Batting 1.000

99Bats

Photo by Mason Masis

One night about a year and a half ago, friends Nathan Kanemoto (pictured, at left) and Nick Koehler were talking over drinks when they decided to go into business together. They both had experience with online sales but were no longer satisfied with their jobs. Their shared enjoyment of softball—they each played on a company team and Koehler still plays in an adult league—led them to quit their jobs and open 99Bats, a baseball and softball sporting goods store (loosely named after Highway 99). The business started online and is still primarily Internet-driven.

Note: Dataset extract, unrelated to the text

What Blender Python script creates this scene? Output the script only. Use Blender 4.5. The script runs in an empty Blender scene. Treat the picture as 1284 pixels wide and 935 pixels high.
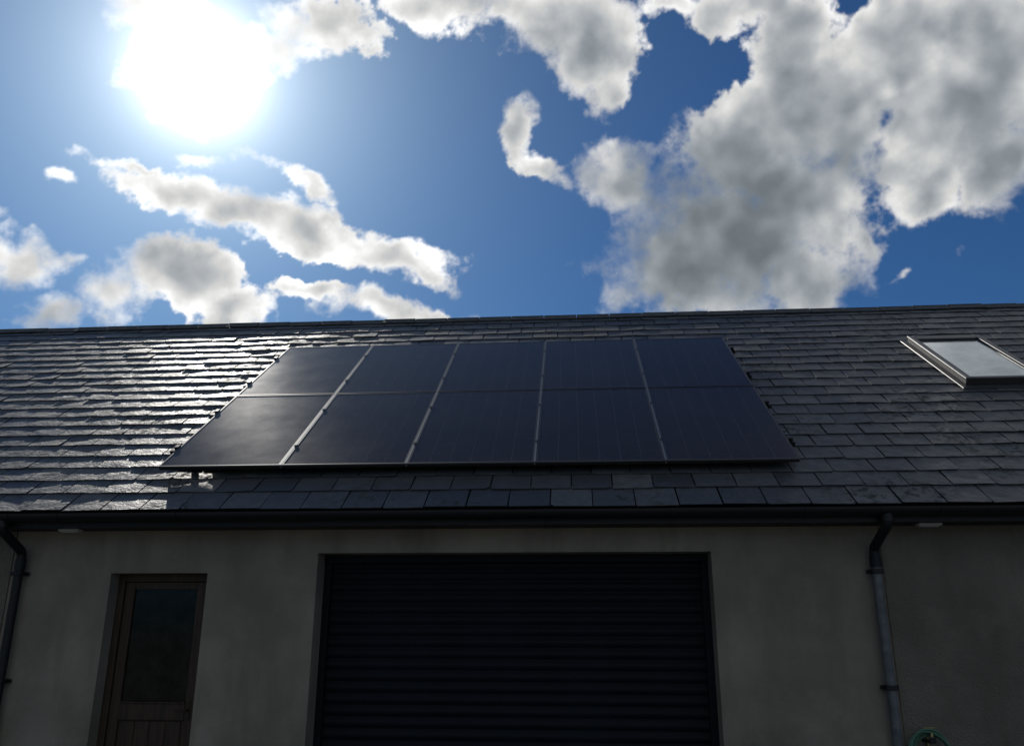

Last Friday (July 23), they celebrated their first day in their new retail store (at 3030 Thorntree Drive, Ste. 12) in north Chico. Koehler and Kanemoto sat down with the CN&R while their shop—inside a medium-sized warehouse—was still being set up, the walls lined with bats, gloves and branded shirts and hats. Still looking to fill space, the pair said they plan to build batting cages, which would allow customers to test out bats and help them continue creating product-testing videos for online customers. Stop by their shop or check out their website, www.99bats.com, for more information.

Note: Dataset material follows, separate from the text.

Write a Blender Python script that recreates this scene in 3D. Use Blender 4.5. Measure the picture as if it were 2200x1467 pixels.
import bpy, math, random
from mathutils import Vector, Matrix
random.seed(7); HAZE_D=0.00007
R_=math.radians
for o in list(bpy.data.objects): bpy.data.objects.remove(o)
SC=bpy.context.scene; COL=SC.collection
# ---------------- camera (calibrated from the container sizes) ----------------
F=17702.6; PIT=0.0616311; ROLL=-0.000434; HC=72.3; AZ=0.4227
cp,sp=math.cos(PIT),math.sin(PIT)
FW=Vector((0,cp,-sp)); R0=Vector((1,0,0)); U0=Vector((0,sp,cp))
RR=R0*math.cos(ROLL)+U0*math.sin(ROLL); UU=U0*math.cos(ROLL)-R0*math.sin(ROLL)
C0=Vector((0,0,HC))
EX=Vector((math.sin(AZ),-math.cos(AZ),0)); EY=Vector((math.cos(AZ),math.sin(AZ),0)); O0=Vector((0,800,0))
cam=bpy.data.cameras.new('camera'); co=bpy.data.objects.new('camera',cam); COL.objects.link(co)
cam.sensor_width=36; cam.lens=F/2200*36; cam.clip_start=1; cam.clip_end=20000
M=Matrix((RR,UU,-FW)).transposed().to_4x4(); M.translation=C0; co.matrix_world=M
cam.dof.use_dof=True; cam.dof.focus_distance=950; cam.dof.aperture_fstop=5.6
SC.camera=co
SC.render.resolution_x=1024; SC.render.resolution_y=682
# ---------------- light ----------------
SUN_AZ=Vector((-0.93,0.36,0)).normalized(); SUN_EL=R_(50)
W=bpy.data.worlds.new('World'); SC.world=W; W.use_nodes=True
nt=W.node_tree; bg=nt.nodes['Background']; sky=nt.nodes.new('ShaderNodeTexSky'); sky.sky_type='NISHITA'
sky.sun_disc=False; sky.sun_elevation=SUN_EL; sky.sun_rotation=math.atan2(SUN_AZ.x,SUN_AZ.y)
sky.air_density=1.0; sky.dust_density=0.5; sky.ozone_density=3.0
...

What sets you apart from other sporting goods stores?

Kanemoto: Our passion. We were playing softball a lot. That’s something we love to do. I think that sets us apart—our enthusiasm. A customer comes in and we can talk for 30 minutes and not even know that time passed. You go to your Dick’s Sporting Goods, there really isn’t that invested interest. They have a great selection, but if you go there, there are employees that may be Chico State students, and they may not care as much as you do. [Nick] plays still, where if you go to Dick’s you have people who don’t even play baseball or softball.

Your business is primarily online right now. Do you see that growing?

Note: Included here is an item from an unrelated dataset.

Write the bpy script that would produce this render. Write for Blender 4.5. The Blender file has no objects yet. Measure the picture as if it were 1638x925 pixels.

Kanemoto: We want to provide more [online] content. We’re going to put a batting cage in so we can do videos and actually inform the customers about the new products that come out. There are so many bats out there and unless you have a sporting goods store in your town, you’re just relying on a picture or someone’s information handed down to you.

Will people be able to come and hit in the batting cages?

Koehler: They [will be] mainly for content creating. And customers can come in and have a demo of that bat. As far as a business to pay to use the batting cages, that’s not where our mindset is.

How much of a difference does having the right bat make for a player?

Kanemoto: It matters if you’re trying to get a scholarship. Let’s say you get 10 extra hits, your batting average goes up, you get a couple extra home runs in a year, next thing you know you’re getting a full-ride scholarship somewhere. We had a local kid who was swinging a 30-ounce bat and he wanted a lighter bat and we had that bat. And on his very first at-bat he hit a home run.